Thursday, February 27, 2020

Succession Planning Too Often Forgotten

A critical issue for family enterprises transitioning from one generation to the next is preparing the rising generation of leaders, including both family and non-family leaders. As the search for talent remains a top challenge for many employers, the need for building committed and capable leaders from within is more important than ever. 

Succession planning, however, should not be confused with replacement planning. Replacement planning is a form of risk management. Replacement planning answers the question of who will fill an immediate, unexpected void. Succession planning, on the other hand, is a proactive approach to ensure continuity of enterprise leadership that is committed to cultivating talent from within.

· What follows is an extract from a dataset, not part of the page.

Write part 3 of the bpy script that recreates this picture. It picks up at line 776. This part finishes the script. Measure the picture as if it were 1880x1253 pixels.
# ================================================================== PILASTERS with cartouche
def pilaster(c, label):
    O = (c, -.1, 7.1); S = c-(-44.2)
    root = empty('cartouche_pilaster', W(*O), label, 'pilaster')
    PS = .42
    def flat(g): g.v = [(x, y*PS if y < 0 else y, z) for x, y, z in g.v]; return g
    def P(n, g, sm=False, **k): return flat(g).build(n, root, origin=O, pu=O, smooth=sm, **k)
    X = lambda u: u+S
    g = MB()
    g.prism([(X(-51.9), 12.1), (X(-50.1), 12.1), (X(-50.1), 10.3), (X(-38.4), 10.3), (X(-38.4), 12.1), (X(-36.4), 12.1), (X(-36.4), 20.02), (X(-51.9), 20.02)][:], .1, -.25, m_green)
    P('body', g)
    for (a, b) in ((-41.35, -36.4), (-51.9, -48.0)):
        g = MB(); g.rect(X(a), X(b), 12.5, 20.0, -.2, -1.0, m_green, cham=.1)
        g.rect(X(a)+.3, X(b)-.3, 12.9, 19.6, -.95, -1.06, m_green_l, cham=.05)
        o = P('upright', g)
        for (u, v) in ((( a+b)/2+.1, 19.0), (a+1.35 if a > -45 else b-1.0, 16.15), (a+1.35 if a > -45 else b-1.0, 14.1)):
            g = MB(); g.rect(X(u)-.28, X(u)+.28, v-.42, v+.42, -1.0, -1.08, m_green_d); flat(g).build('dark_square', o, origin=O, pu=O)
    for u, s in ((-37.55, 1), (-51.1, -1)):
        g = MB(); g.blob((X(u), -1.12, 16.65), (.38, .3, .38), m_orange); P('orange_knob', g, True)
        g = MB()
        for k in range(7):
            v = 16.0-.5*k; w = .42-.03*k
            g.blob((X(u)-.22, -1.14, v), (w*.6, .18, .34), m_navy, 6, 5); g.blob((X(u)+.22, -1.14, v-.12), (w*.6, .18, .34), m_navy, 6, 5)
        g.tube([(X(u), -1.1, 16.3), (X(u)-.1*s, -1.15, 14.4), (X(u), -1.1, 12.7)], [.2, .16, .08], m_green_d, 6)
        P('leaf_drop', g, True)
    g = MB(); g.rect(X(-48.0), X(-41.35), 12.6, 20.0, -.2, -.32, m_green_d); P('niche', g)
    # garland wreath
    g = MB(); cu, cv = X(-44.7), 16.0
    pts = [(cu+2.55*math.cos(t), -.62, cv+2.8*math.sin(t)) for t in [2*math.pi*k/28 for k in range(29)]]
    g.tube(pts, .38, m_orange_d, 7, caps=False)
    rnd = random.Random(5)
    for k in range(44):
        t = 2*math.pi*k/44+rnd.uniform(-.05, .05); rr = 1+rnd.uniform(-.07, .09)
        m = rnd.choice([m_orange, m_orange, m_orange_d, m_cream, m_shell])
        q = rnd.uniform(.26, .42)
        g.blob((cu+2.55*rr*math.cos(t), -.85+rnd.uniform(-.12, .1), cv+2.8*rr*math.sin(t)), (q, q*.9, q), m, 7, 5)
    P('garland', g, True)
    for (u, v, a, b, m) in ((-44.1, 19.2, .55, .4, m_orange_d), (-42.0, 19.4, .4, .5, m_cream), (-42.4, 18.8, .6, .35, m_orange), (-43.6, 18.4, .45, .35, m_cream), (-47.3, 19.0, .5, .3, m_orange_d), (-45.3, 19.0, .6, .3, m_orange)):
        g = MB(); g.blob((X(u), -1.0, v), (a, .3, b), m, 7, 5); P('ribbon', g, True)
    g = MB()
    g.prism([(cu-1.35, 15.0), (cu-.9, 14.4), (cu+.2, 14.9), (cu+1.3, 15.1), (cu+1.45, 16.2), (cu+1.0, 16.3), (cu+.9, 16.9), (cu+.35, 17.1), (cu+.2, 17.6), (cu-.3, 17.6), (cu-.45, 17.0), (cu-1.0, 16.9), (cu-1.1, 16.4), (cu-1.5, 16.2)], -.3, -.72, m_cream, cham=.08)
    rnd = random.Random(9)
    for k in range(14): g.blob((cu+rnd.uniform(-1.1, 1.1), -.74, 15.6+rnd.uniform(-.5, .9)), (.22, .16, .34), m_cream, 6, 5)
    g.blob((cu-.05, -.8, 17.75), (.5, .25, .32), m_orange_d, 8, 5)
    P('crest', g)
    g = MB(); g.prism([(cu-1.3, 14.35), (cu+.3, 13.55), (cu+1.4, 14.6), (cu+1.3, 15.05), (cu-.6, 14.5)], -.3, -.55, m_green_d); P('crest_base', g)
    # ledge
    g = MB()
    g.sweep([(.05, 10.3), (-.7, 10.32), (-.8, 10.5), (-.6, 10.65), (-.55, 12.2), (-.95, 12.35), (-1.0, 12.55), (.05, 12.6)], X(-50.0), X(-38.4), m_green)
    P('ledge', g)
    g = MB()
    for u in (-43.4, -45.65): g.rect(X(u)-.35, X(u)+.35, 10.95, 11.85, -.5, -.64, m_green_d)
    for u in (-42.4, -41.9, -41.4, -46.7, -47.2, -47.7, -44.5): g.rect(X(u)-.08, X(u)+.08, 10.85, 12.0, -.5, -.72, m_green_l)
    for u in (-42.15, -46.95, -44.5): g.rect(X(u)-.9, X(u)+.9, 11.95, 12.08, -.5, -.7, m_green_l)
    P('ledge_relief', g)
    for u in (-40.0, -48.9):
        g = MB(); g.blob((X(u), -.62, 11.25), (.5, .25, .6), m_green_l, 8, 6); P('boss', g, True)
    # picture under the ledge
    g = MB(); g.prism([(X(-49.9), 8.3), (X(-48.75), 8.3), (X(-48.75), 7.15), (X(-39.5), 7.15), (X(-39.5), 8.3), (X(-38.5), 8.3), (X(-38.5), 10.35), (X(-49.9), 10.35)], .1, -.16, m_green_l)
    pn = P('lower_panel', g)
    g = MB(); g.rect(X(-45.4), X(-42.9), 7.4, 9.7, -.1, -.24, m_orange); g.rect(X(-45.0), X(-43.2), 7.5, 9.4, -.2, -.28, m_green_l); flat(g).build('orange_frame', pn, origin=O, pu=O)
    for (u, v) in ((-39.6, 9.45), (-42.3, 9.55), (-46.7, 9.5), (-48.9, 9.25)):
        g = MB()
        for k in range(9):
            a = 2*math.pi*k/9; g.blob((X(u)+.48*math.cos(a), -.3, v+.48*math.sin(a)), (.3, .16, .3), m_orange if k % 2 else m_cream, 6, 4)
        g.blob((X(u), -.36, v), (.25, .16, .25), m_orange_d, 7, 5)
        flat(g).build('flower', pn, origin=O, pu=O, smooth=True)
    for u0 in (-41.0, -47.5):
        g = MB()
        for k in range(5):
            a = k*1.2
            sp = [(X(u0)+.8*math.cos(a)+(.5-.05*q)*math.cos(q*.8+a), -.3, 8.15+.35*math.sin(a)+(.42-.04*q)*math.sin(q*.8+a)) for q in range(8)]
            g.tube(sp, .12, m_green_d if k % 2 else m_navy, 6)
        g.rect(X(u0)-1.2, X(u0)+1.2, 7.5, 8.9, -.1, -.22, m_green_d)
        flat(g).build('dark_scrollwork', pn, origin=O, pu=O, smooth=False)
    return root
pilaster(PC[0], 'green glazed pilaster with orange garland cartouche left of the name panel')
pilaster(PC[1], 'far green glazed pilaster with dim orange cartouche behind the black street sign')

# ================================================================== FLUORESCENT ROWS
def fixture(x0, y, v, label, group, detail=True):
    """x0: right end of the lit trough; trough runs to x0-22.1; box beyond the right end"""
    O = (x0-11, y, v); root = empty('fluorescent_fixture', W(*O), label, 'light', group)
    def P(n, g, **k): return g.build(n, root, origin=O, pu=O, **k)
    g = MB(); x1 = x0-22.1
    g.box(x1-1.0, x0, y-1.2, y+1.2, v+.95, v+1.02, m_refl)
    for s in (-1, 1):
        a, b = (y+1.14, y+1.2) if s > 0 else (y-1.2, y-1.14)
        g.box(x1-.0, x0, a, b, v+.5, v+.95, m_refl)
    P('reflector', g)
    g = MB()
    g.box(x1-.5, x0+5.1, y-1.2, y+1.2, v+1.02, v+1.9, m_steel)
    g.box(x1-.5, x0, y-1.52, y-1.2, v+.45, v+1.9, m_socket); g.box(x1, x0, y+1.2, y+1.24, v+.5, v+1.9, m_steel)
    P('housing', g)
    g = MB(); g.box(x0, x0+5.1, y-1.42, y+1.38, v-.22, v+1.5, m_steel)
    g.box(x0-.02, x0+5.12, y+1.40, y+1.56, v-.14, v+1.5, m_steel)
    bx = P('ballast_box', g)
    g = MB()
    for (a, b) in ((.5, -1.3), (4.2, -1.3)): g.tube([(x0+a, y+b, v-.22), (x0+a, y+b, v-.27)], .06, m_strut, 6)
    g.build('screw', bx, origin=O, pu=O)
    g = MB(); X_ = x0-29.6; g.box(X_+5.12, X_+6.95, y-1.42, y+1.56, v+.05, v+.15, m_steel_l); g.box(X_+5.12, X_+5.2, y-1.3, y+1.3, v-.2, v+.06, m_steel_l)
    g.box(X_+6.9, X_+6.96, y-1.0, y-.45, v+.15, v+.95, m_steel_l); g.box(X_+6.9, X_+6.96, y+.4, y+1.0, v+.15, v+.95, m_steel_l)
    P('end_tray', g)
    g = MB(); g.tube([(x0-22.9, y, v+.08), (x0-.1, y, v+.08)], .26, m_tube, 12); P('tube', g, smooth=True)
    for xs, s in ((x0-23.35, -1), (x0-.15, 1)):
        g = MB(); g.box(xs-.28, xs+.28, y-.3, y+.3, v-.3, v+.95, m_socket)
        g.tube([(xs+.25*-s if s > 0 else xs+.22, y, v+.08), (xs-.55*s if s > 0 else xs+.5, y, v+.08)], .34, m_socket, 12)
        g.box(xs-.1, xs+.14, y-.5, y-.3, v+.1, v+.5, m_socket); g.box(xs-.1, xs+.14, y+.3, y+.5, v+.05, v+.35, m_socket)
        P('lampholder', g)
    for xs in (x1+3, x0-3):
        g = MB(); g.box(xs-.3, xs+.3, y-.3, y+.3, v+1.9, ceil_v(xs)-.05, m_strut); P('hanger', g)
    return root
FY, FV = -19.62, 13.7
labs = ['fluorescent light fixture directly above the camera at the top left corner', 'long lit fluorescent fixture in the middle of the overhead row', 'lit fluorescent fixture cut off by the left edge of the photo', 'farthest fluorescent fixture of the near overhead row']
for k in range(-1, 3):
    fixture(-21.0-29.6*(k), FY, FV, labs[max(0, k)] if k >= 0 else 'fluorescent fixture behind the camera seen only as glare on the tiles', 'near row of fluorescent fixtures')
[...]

Succession planning cannot be limited to the rising generation of family members. It is essential to create a pipeline of leaders throughout the enterprise that support the family ownership, understand and endorse the family mission and values, and have the interpersonal skills to lead.

The senior generation must drive this development. Succession planning is a critical driver of strategic planning. It is not just about building the enterprise bench of people ready for new responsibilities. It is also an opportunity to nurture a culture that is committed to the values and vision of the family. The strategic development of talent creates a win-win environment for the enterprise and the workforce. It is an environment where there truly is long term opportunity for employees, and employees see a path of personal growth, development, and advancement.

Good succession planning is a process. There should be clearly defined roles regarding who is responsible and accountable for the process. What’s more, the senior generation needs to demonstrate in both word and deed support for the process and accountability for expected outcomes. 

Moving an enterprise forward requires the right people, doing the right things, in the right place, at the right time. Like strategic thinking and planning, succession planning starts with where the staff’s abilities are now, considers where they need to be, and determines how the enterprise will help them get there.

Wednesday, February 5, 2020

Good Governance Leads To Better Family Business Outcomes

Family governance structures alone won’t make a business successful, but a business won’t grow and be successful long term without the right governance structures.  Long-term success takes the same commitment to innovation and excellence that made the enterprise successful in the first place.  Good governance structures can set up the business and the family to continue that legacy of success.

Governance structures run the gamut.  Some are complex and extensive.  Some are simple and straightforward.  Appropriate governance structures for any family business must focus on the particularities of the family and the business at issue.  There is no one size fits all solution. In general, corporate governance is the system of rules, practices, and processes by which a company is directed and controlled.  For family businesses, governance should help formalize issues such as ownership, leadership structures, control, conflict resolution, and communication. For many families, the process of developing family governance can be as valuable and educational as the final product. 

The review and development of good governance for a business family should be a normal part of the life and rhythms of the business. Developing these guidelines can at times pull leaders away from daily business operations and can also surface tension between family members. That is normal, and it is a healthy part of the process of developing good governance. As family businesses work to develop their own governance, they need to determine what will work best for their family. The most appropriate governance structures for an organization must be tailored to the particular organization, industry, and family.

There are pieces, however, that are strong foundational components in almost any organization:

·      Family Vision, and Philosophy – An invaluable starting place for many organizations and families is to take the time to write down the values, vision, and philosophy of the family and the organization.
·      Buy-Sell Agreement – Drafting a clear buy-sell agreement that lays out how the business will transfer among family members and among generations is vital as families grow and new generations come into the business.
·      Succession Plan – Developing a strong bench of candidates for future leadership is important for any organization’s continued success.  
·      Family Council – Family councils, sometimes called shareholder assemblies, can be an important mechanism for family members and shareholders to guide the organization. 
·       Family Meetings – Annual family meetings provide countless opportunities to update family members on the state of the business and plans for the future; to let family members ask questions and be heard; to keep family members who are not employed in the business engaged; and to recognize accomplishments of family members outside of the business.  

Whether your business is in the first generation or the fifth, Good Governance Leads To Better Family Business Outcomes.